Trigger | Skier | Avalanche Type | Soft Slab |
Aspect | North Northwest | Elevation | 2600ft |
Slope Angle | 38deg | Crown Depth | 6in |
Width | unknown | Vertical Run | 600ft |
Spent the day traveling up from Porcupine, skiing in the Boulder Chutes before heading over the North ridge of FCK. We skied North from 2600ft to 1600ft, then came back up for a last lap in the bowl and exited back to the ski area. The sun came out for a couple of hours mid-morning. There were light winds from the SE, not transporting snow at our elevation. Tracks were visible from Friday-Sunday in wedding bowl and off the top of Fish creek knob, but there had been 5-10cms of low density over the past week’s storm snow.

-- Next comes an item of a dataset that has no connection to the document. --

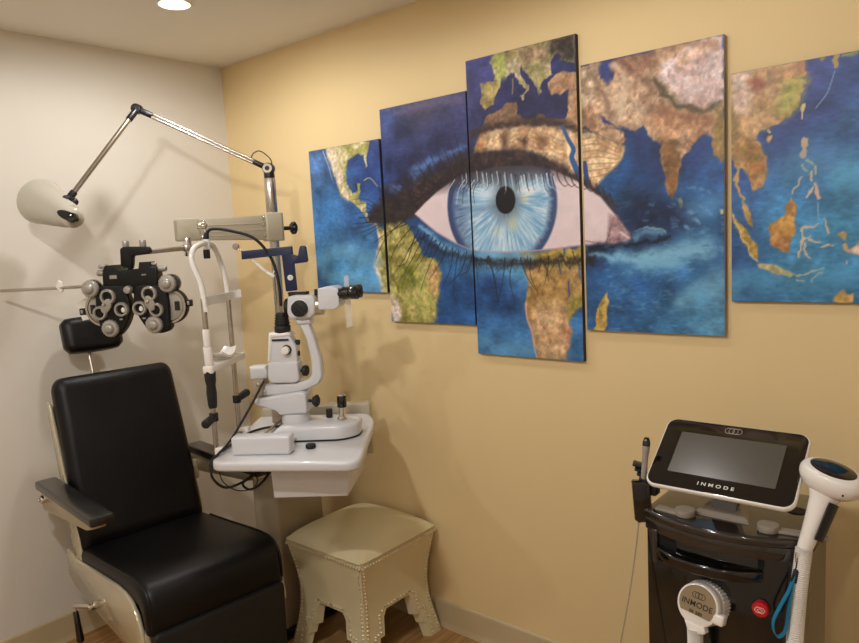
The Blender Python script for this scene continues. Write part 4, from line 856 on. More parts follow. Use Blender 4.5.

The crispness of the weekend’s tracks suggested not a lot of wind redistribution from the moderate to strong Northerly winds overnight in the areas we visited.
Trigger | Skier | Avalanche Type | Soft Slab |
Aspect | North Northwest | Elevation | 2600ft |
Slope Angle | 38deg | Crown Depth | 6in |
Width | unknown | Vertical Run | 600ft |
I ski cut the steep entrance to the slope below 'The Gill' on Fish Creek Knob. Up to that point, I had not seen any signs of instability, no cracking in my 'parallel tracks' tests, but hand shears showed a "1 Finger" wind slab over low-density dry (Fist-4 Finger) snow coming off easily when isolated. When I ski cut along the slope, two separate, shallow pockets released below my skis and ran down the steep terrain below, entraining more storm snow as they went. Both pockets were on average 10-20cm crowns. One pocket ran size 1.5-2 and down for about 650ft, the other ran size 1-1.5 and ran 350ft. Significant debris for such small initial slabs. Also found it interesting that the wind slabs were lee to a South or SE wind, not the N-NE winds that area weather stations were reporting overnight. The ski cuts were not directly below the ridge crest, but out onto the slope where there must have been some cross-loading.
New low-density snow (5-10cms), over a variety of skiable surfaces depending on aspect and elevation.